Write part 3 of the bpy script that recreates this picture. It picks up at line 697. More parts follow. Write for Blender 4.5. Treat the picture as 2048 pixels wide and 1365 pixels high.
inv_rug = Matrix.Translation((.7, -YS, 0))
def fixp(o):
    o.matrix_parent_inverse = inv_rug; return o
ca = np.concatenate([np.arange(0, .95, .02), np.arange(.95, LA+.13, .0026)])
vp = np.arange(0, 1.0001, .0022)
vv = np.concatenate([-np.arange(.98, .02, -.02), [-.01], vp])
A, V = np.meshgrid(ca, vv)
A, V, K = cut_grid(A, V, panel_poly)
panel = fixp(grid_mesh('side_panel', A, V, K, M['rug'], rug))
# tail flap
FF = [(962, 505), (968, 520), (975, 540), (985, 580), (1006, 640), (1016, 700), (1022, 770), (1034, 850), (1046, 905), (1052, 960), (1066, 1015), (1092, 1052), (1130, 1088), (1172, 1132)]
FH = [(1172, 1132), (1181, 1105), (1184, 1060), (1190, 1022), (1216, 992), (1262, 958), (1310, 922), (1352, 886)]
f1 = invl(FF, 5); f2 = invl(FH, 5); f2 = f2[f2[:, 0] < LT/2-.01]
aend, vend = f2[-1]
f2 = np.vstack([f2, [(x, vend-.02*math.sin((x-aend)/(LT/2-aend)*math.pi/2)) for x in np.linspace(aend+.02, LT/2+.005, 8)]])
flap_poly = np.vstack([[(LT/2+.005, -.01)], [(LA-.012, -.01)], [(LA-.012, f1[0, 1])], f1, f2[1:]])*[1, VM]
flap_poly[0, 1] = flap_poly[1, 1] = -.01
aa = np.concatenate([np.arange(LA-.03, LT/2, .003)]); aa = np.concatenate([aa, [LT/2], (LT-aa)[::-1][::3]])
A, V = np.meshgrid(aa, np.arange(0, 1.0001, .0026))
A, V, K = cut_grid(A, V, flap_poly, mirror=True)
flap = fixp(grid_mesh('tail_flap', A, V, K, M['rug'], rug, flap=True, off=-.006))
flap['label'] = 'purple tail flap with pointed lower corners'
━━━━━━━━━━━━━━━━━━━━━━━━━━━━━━
**To be done**: Your task is to print the whole listing again exactly.

**Exercise answer**:
Write part 3 of the bpy script that recreates this picture. It picks up at line 697. More parts follow. Write for Blender 4.5. Treat the picture as 2048 pixels wide and 1365 pixels high.
inv_rug = Matrix.Translation((.7, -YS, 0))
def fixp(o):
    o.matrix_parent_inverse = inv_rug; return o
ca = np.concatenate([np.arange(0, .95, .02), np.arange(.95, LA+.13, .0026)])
vp = np.arange(0, 1.0001, .0022)
vv = np.concatenate([-np.arange(.98, .02, -.02), [-.01], vp])
A, V = np.meshgrid(ca, vv)
A, V, K = cut_grid(A, V, panel_poly)
panel = fixp(grid_mesh('side_panel', A, V, K, M['rug'], rug))
# tail flap
FF = [(962, 505), (968, 520), (975, 540), (985, 580), (1006, 640), (1016, 700), (1022, 770), (1034, 850), (1046, 905), (1052, 960), (1066, 1015), (1092, 1052), (1130, 1088), (1172, 1132)]
FH = [(1172, 1132), (1181, 1105), (1184, 1060), (1190, 1022), (1216, 992), (1262, 958), (1310, 922), (1352, 886)]
f1 = invl(FF, 5); f2 = invl(FH, 5); f2 = f2[f2[:, 0] < LT/2-.01]
aend, vend = f2[-1]
f2 = np.vstack([f2, [(x, vend-.02*math.sin((x-aend)/(LT/2-aend)*math.pi/2)) for x in np.linspace(aend+.02, LT/2+.005, 8)]])
flap_poly = np.vstack([[(LT/2+.005, -.01)], [(LA-.012, -.01)], [(LA-.012, f1[0, 1])], f1, f2[1:]])*[1, VM]
flap_poly[0, 1] = flap_poly[1, 1] = -.01
aa = np.concatenate([np.arange(LA-.03, LT/2, .003)]); aa = np.concatenate([aa, [LT/2], (LT-aa)[::-1][::3]])
A, V = np.meshgrid(aa, np.arange(0, 1.0001, .0026))
A, V, K = cut_grid(A, V, flap_poly, mirror=True)
flap = fixp(grid_mesh('tail_flap', A, V, K, M['rug'], rug, flap=True, off=-.006))
flap['label'] = 'purple tail flap with pointed lower corners'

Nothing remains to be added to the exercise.